Oder: „die Klienten sind damit überfordert, Ziele zu finden bzw. zu setzen, die wissen noch gar nicht, was sie wollen.“ Na prima, dann ist das doch genau unsere Aufgabe, das mit ihnen herauszufinden! Und das könnte doch ein prima Ziel sein! Aber im Grunde ist doch die Frage, was aus Sicht der Klienten für sie „besser werden soll“ relativ einfach… Jede*r fällt etwas ein, was besser sein sollte im Leben… Und schon hat man einen Anfang für ein Zielgespräch…
Ein weiterer Grund ist Angst vorm Scheitern. Ich lege lieber kein Ziel fest, dann bin ich auch nicht enttäuscht, wenn ich es nicht erreiche. Dabei ist derjenige, dessen Ziel es war, den Mount Everest zu besteigen und es nur bis auf die Zugspitze geschafft hat, wesentlich weiter gekommen als der, der im Tal sitzt und von der Gipfelaussicht träumt. Scheitern gehört dazu. Von nichts lässt sich mehr gewinnen und lernen als von nicht erreichten Zielen.
Wer sich ein Ziel setzt, macht dadurch auch eine Priorität deutlich. Ich habe mich von unzähligen Möglichkeiten für dieses eine Ziel entschieden. Diese Entscheidung braucht einen Orientierungs-rahmen. Sie braucht Werte, um sich entscheiden zu können. Vielleicht liegt unsere Angst im Umgang mit Zielen auch daran, dass wir keinen Werte-Kompass mehr haben. Und dass wir deshalb gesetzte Ziele nicht mit Werten hinterlegen und begründen können. Veränderung erfordert Entscheidungen und diese erfordern gute Gründe, welche auf einem guten Wertekomplex stehen sollten. Alles hängt mit allem zusammen.
Ziele fordern uns, sie fordern uns heraus. Ziele liegen außerhalb der Komfortzone. Das ruft den inneren Schweinehund auf den Plan. Aber gerade er sollte uns hellhörig machen. Denn er sagt ganz klar, dass es so, wie es jetzt ist, nicht gut ist. Denn es reicht nicht mal mehr zum Überleben (oder gerade so…). Soll das etwa so bleiben? Doch sicher nicht… und schon könnte es sich lohnen, über ein Ziel nachzudenken…
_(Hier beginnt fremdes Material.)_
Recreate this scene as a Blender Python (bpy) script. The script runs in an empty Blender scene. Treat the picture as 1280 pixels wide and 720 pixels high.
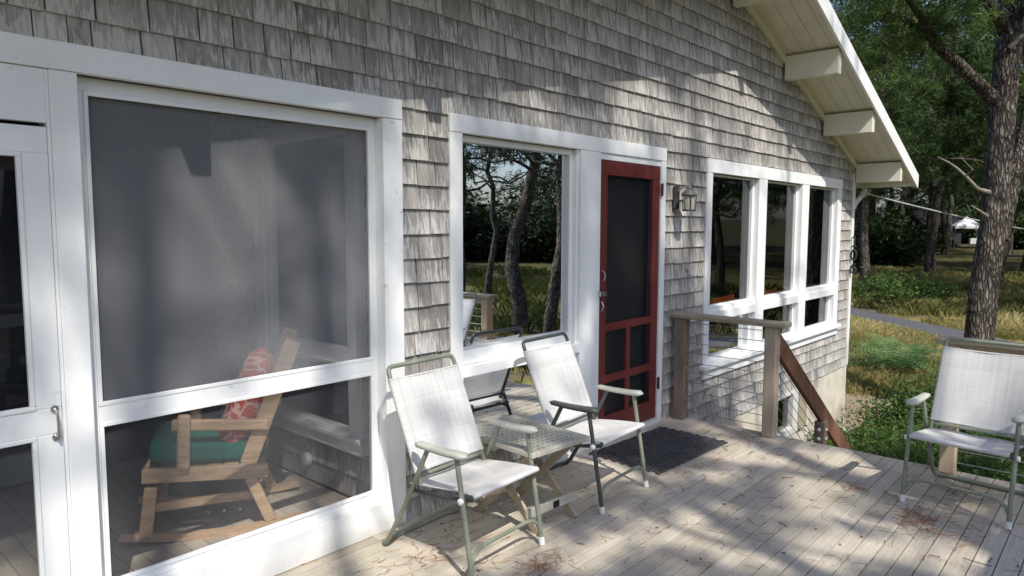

Veränderung ist ein Naturgesetz. Nichts bleibt so, wie es jetzt ist… Wir haben nur die Wahl, ob wir uns die Richtung von anderen vorgeben lassen und mit „Überleben“ zufrieden sind, oder ob wir (uns) selbst aktiv Ziele setzen und einen eigenen Weg gehen. Nur wenn ich weiß, wo ich hin will, kann ich auch alles tun, um dorthin zu kommen.
Hans-Wendt hat sich jetzt auf den Weg gemacht, die nächsten Jahre aktiv zu gestalten und Strategien für ein erfolgreiches Vorgehen zu entwickeln. Das wird nicht ohne konkrete Ziele gehen… Auch diese werden uns herausfordern und fordern. Auf jeder Ebene… Sie werden hoffentlich ambitioniert und groß gedacht sein. Sie werden uns darin unterstützen, eine aktive Rolle in der Gestaltung der Bremer Sozial-Landschaft zu bleiben und darüber hinaus.